### [What is expected]
Exclude the pictures, then repeat the remaining data exactly.

### [Dataset content]

>> Begin

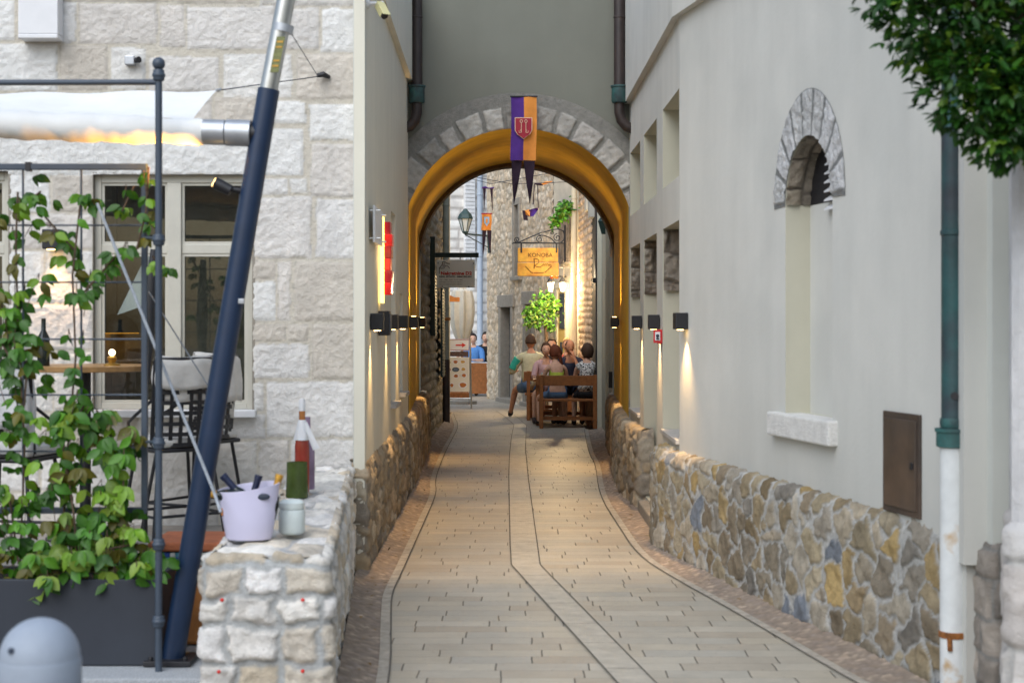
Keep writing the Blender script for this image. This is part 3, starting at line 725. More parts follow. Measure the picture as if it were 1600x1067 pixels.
# the niche: stone lining above, louvre, ring of voussoirs, sill
def niche_arch():
    a = np.arange(0, math.pi+.01, .02); r0 = rr
    A_, D_ = np.meshgrid(np.concatenate([[0]*0, a]), np.arange(0, .155, .01), indexing='ij')
    pos = np.zeros(A_.shape+(3,)); nor = np.zeros_like(pos)
    s = sc_+(r0-.004)*np.cos(A_); z = 2.33+(r0-.004)*1.04*np.sin(A_)
    for i in range(3):
        base = (np.array([OA[0], OA[1], 0])[i]+tO[i]*s-nO[i]*D_) if i < 2 else z
        pos[..., i] = base
        nor[..., i] = -(tO[i]*np.cos(A_)) if i < 2 else -np.sin(A_)
    sheet('niche_lining', A_*rr, D_, pos, nor, c_course(.19, .3, .17, .26, 5, .01), [(.30, .26, .20), (.36, .31, .25), (.24, .21, .17)], (.15, .13, .11), M['stone'], joint=.01, soft=.015, disp=.012, rough=.02, rs=20, parent=right, tone=.3)
    a = np.arange(-.02, math.pi+.03, .012); Rg = np.arange(rr-.004, .60, .01)
    A_, R_ = np.meshgrid(a, Rg, indexing='ij'); pos = np.zeros(A_.shape+(3,)); nor = np.zeros_like(pos)
    s = sc_+R_*np.cos(A_)*(1-.09*(R_-rr)/.2); z = 2.33+R_*1.04*np.sin(A_)
    z = z-.03*(s > sc_)*0
    for i in range(2): pos[..., i] = OA[i]+tO[i]*s+nO[i]*.004; nor[..., i] = nO[i]
    pos[..., 2] = z
    rects = [(math.pi/9*k*.5+.008, math.pi/9*(k+1)*.5-.008, 0, .60) for k in range(9)]
    sheet('niche_ring', A_*.5, R_, pos, nor, c_rects(rects, 3, .006), [(.60, .60, .60), (.66, .66, .66), (.56, .56, .55)], (.24, .245, .24), M['stone'], joint=.012, soft=.01, disp=.006, rough=.012, rs=34,
          parent=right, tone=.16, seed=7, keep=lambda u, v, p: v < .595)
niche_arch()
mb = MB()
for k in range(9):
    z = 2.30+k*.05; hwz = math.sqrt(max(.0, 1-((z-2.33)/(rr*1.04))**2))*rr-.01 if z > 2.33 else rr-.01
    if hwz < .05: continue
    a_ = PO(sc_-.0-hwz*.15, z, .135); b_ = PO(sc_+hwz, z+.0, .135)
    mb.obox((a_+b_)/2, tO*((b_-a_).length/2), nO*.022+Vector((0, 0, -.016)), Vector((0, 0, .004)))
mb.build('louvre', M['white'], right)
mb = MB(); lp = [(s, z) for s, z in loopn if z >= 2.33]; mb.add([PO(s, z, .148) for s, z in lp], [tuple(range(len(lp)))]); mb.build('louvre_opening', M['black'], right)
mb = MB()
a_, b_ = PO(sD(9.20), 0), PO(sD(8.27), 0)
mb.obox(((a_+b_)/2)+Vector((0, 0, 1.065))-nO*.03, tO*((b_-a_).length/2), nO*.085, Vector((0, 0, .068)))
o_ = mb.build('niche_sill', M['sill'], right, bevel=.012)
# plinths of rubble
RUB = [(.38, .28, .14), (.31, .25, .16), (.42, .36, .27), (.26, .21, .145), (.34, .29, .22), (.43, .31, .14), (.22, .20, .17), (.44, .39, .31), (.29, .22, .13), (.33, .26, .16), (.36, .30, .20), (.27, .23, .17), (.40, .34, .24), (.30, .27, .22), (.36, .32, .26), (.20, .22, .25)]
P1 = [(OB[0]-.02, OB[1]+.1), (1.43, 9.55), (1.20, 10.6), (1.08, 11.2), (1.04, 11.6), (1.04, 11.75), (1.07, 11.86), (1.20, 11.9)]
P1 = [P1[0]]+[(1.19+.188*(11.1-d_)-.075, d_) for d_ in (8.5, 9.6)]+smooth_line(P1[2:], 2)
wall_sheet('plinth', P1[::-1], [(0, -.02), (0, .60), (-.006, .68), (-.03, .725), (-.12, .74)], c_rubble(.20, .17, 44, .55, .9), RUB, (.54, .535, .51), M['stone'],
           res=.0105, side=-1, joint=.016, soft=.009, disp=.010, rough=.016, parent=right, tone=.34, seed=21)
P2 = [(1.25, 13.78), (1.13, 13.78), (1.105, 13.82), (1.06, 14.5), (1.035, 15.1), (1.10, 17), (1.21, 19), (1.25, 20.78), (1.36, 20.8)]
wall_sheet('plinth', P2[::-1], [(0, -.02), (0, .58), (-.01, .66), (-.03, .70), (-.12, .71)], c_rubble(.24, .17, 47, .5, .8), PLW, (.33, .29, .24), M['stone'], res=.014, side=-1,
           joint=.014, soft=.014, disp=.014, rough=.018, parent=right, tone=.25, seed=23)
# brown meter hatch
mb = MB(); hs0, hs1 = sD(7.68), sD(7.28)
mb.obox((PO(hs0, .98)+PO(hs1, .98))/2+nO*.006, tO*((hs1-hs0)/2), nO*.008, Vector((0, 0, .243)))
hatch = mb.build('meter_hatch', M['panelbrown'], right, bevel=.004)
mb = MB(); c = (PO(hs0, .98)+PO(hs1, .98))/2+nO*.016; w_ = (hs1-hs0)/2-.028
mb.obox(c, tO*w_, nO*.006, Vector((0, 0, .212))); mb.build('hatch_door', mat('hatch_door', (.085, .055, .036), .45, .3, 6, .1, 50, c2=(.055, .042, .034)), hatch, bevel=.004)
mb = MB(); mb.obox(c+nO*.010+tO*(w_-.03), tO*.012, nO*.006, Vector((0, 0, .016))); mb.build('latch', M['black'], hatch, bevel=.003)
# end pilaster and its stone base beside the drainpipe
mb = MB(); xa = OB[0]+.075; mb.box(xa-.0, xa+.42, 6.72, 8.2, .69, 5.2); mb.build('pilaster', M['plaster_strip'], right)
mb = MB(); mb.obox((xa-.05, 6.86, 2.9), (.05, 0, 0), (0, .06, 0), (0, 0, 2.3)); mb.build('recess_strip', M['plaster_r'], right)
wall_sheet('pilaster_base', [(xa-.03, 7.2), (xa-.03, 6.70), (xa+.0, 6.67), (xa+.46, 6.67)], [(0, -.02), (0, .66), (-.02, .69), (-.1, .70)], c_course(.13, .19, .13, .22, 9, .012), [(.33, .29, .25), (.40, .35, .30), (.26, .23, .20)],
           (.30, .29, .27), M['stone'], res=.0105, side=-1, joint=.014, soft=.012, disp=.010, rough=.014, parent=right, tone=.25)

# neighbouring pale stone corner at the right edge of the picture
corner = empty('stone_corner_house', (2.0, 6.2, 0), 'corner of a whitewashed stone house at the right edge beyond the drainpipe', 'house')
wall_sheet('base_stones', [(2.05, 6.5), (1.98, 6.2), (1.885, 5.95), (1.90, 5.9), (2.9, 5.7)], [(0, -.02), (0, .86), (-.03, .88)], c_course(.22, .34, .3, .6, 71, .012), [(.62, .60, .58), (.55, .52, .49), (.50, .46, .43)], (.50, .49, .47), M['ashlar'],
           res=.014, side=-1, joint=.016, soft=.016, disp=.014, rough=.014, parent=corner, tone=.12)
mb = MB(); mb.add([(x, y, z) for x, y in ((2.065, 6.5), (1.995, 6.2), (1.90, 5.95), (1.92, 5.92), (2.9, 5.72), (2.9, 6.5)) for z in (.86, 5.2)], [(2*i, 2*i+1, (2*i+3) % 12, (2*i+2) % 12) for i in range(6)]+[(1, 3, 5, 7, 9, 11)])
mb.build('wall', mat('rough_white_render', (.66, .65, .65), .95, .10, 7, .9, 14, stain=.12), corner)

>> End

### [Output]
Keep writing the Blender script for this image. This is part 3, starting at line 725. More parts follow. Measure the picture as if it were 1600x1067 pixels.
# the niche: stone lining above, louvre, ring of voussoirs, sill
def niche_arch():
    a = np.arange(0, math.pi+.01, .02); r0 = rr
    A_, D_ = np.meshgrid(np.concatenate([[0]*0, a]), np.arange(0, .155, .01), indexing='ij')
    pos = np.zeros(A_.shape+(3,)); nor = np.zeros_like(pos)
    s = sc_+(r0-.004)*np.cos(A_); z = 2.33+(r0-.004)*1.04*np.sin(A_)
    for i in range(3):
        base = (np.array([OA[0], OA[1], 0])[i]+tO[i]*s-nO[i]*D_) if i < 2 else z
        pos[..., i] = base
        nor[..., i] = -(tO[i]*np.cos(A_)) if i < 2 else -np.sin(A_)
    sheet('niche_lining', A_*rr, D_, pos, nor, c_course(.19, .3, .17, .26, 5, .01), [(.30, .26, .20), (.36, .31, .25), (.24, .21, .17)], (.15, .13, .11), M['stone'], joint=.01, soft=.015, disp=.012, rough=.02, rs=20, parent=right, tone=.3)
    a = np.arange(-.02, math.pi+.03, .012); Rg = np.arange(rr-.004, .60, .01)
    A_, R_ = np.meshgrid(a, Rg, indexing='ij'); pos = np.zeros(A_.shape+(3,)); nor = np.zeros_like(pos)
    s = sc_+R_*np.cos(A_)*(1-.09*(R_-rr)/.2); z = 2.33+R_*1.04*np.sin(A_)
    z = z-.03*(s > sc_)*0
    for i in range(2): pos[..., i] = OA[i]+tO[i]*s+nO[i]*.004; nor[..., i] = nO[i]
    pos[..., 2] = z
    rects = [(math.pi/9*k*.5+.008, math.pi/9*(k+1)*.5-.008, 0, .60) for k in range(9)]
    sheet('niche_ring', A_*.5, R_, pos, nor, c_rects(rects, 3, .006), [(.60, .60, .60), (.66, .66, .66), (.56, .56, .55)], (.24, .245, .24), M['stone'], joint=.012, soft=.01, disp=.006, rough=.012, rs=34,
          parent=right, tone=.16, seed=7, keep=lambda u, v, p: v < .595)
niche_arch()
mb = MB()
for k in range(9):
    z = 2.30+k*.05; hwz = math.sqrt(max(.0, 1-((z-2.33)/(rr*1.04))**2))*rr-.01 if z > 2.33 else rr-.01
    if hwz < .05: continue
    a_ = PO(sc_-.0-hwz*.15, z, .135); b_ = PO(sc_+hwz, z+.0, .135)
    mb.obox((a_+b_)/2, tO*((b_-a_).length/2), nO*.022+Vector((0, 0, -.016)), Vector((0, 0, .004)))
mb.build('louvre', M['white'], right)
mb = MB(); lp = [(s, z) for s, z in loopn if z >= 2.33]; mb.add([PO(s, z, .148) for s, z in lp], [tuple(range(len(lp)))]); mb.build('louvre_opening', M['black'], right)
mb = MB()
a_, b_ = PO(sD(9.20), 0), PO(sD(8.27), 0)
mb.obox(((a_+b_)/2)+Vector((0, 0, 1.065))-nO*.03, tO*((b_-a_).length/2), nO*.085, Vector((0, 0, .068)))
o_ = mb.build('niche_sill', M['sill'], right, bevel=.012)
# plinths of rubble
RUB = [(.38, .28, .14), (.31, .25, .16), (.42, .36, .27), (.26, .21, .145), (.34, .29, .22), (.43, .31, .14), (.22, .20, .17), (.44, .39, .31), (.29, .22, .13), (.33, .26, .16), (.36, .30, .20), (.27, .23, .17), (.40, .34, .24), (.30, .27, .22), (.36, .32, .26), (.20, .22, .25)]
P1 = [(OB[0]-.02, OB[1]+.1), (1.43, 9.55), (1.20, 10.6), (1.08, 11.2), (1.04, 11.6), (1.04, 11.75), (1.07, 11.86), (1.20, 11.9)]
P1 = [P1[0]]+[(1.19+.188*(11.1-d_)-.075, d_) for d_ in (8.5, 9.6)]+smooth_line(P1[2:], 2)
wall_sheet('plinth', P1[::-1], [(0, -.02), (0, .60), (-.006, .68), (-.03, .725), (-.12, .74)], c_rubble(.20, .17, 44, .55, .9), RUB, (.54, .535, .51), M['stone'],
           res=.0105, side=-1, joint=.016, soft=.009, disp=.010, rough=.016, parent=right, tone=.34, seed=21)
P2 = [(1.25, 13.78), (1.13, 13.78), (1.105, 13.82), (1.06, 14.5), (1.035, 15.1), (1.10, 17), (1.21, 19), (1.25, 20.78), (1.36, 20.8)]
wall_sheet('plinth', P2[::-1], [(0, -.02), (0, .58), (-.01, .66), (-.03, .70), (-.12, .71)], c_rubble(.24, .17, 47, .5, .8), PLW, (.33, .29, .24), M['stone'], res=.014, side=-1,
           joint=.014, soft=.014, disp=.014, rough=.018, parent=right, tone=.25, seed=23)
# brown meter hatch
mb = MB(); hs0, hs1 = sD(7.68), sD(7.28)
mb.obox((PO(hs0, .98)+PO(hs1, .98))/2+nO*.006, tO*((hs1-hs0)/2), nO*.008, Vector((0, 0, .243)))
hatch = mb.build('meter_hatch', M['panelbrown'], right, bevel=.004)
mb = MB(); c = (PO(hs0, .98)+PO(hs1, .98))/2+nO*.016; w_ = (hs1-hs0)/2-.028
mb.obox(c, tO*w_, nO*.006, Vector((0, 0, .212))); mb.build('hatch_door', mat('hatch_door', (.085, .055, .036), .45, .3, 6, .1, 50, c2=(.055, .042, .034)), hatch, bevel=.004)
mb = MB(); mb.obox(c+nO*.010+tO*(w_-.03), tO*.012, nO*.006, Vector((0, 0, .016))); mb.build('latch', M['black'], hatch, bevel=.003)
# end pilaster and its stone base beside the drainpipe
mb = MB(); xa = OB[0]+.075; mb.box(xa-.0, xa+.42, 6.72, 8.2, .69, 5.2); mb.build('pilaster', M['plaster_strip'], right)
mb = MB(); mb.obox((xa-.05, 6.86, 2.9), (.05, 0, 0), (0, .06, 0), (0, 0, 2.3)); mb.build('recess_strip', M['plaster_r'], right)
wall_sheet('pilaster_base', [(xa-.03, 7.2), (xa-.03, 6.70), (xa+.0, 6.67), (xa+.46, 6.67)], [(0, -.02), (0, .66), (-.02, .69), (-.1, .70)], c_course(.13, .19, .13, .22, 9, .012), [(.33, .29, .25), (.40, .35, .30), (.26, .23, .20)],
           (.30, .29, .27), M['stone'], res=.0105, side=-1, joint=.014, soft=.012, disp=.010, rough=.014, parent=right, tone=.25)

# neighbouring pale stone corner at the right edge of the picture
corner = empty('stone_corner_house', (2.0, 6.2, 0), 'corner of a whitewashed stone house at the right edge beyond the drainpipe', 'house')
wall_sheet('base_stones', [(2.05, 6.5), (1.98, 6.2), (1.885, 5.95), (1.90, 5.9), (2.9, 5.7)], [(0, -.02), (0, .86), (-.03, .88)], c_course(.22, .34, .3, .6, 71, .012), [(.62, .60, .58), (.55, .52, .49), (.50, .46, .43)], (.50, .49, .47), M['ashlar'],
           res=.014, side=-1, joint=.016, soft=.016, disp=.014, rough=.014, parent=corner, tone=.12)
mb = MB(); mb.add([(x, y, z) for x, y in ((2.065, 6.5), (1.995, 6.2), (1.90, 5.95), (1.92, 5.92), (2.9, 5.72), (2.9, 6.5)) for z in (.86, 5.2)], [(2*i, 2*i+1, (2*i+3) % 12, (2*i+2) % 12) for i in range(6)]+[(1, 3, 5, 7, 9, 11)])
mb.build('wall', mat('rough_white_render', (.66, .65, .65), .95, .10, 7, .9, 14, stain=.12), corner)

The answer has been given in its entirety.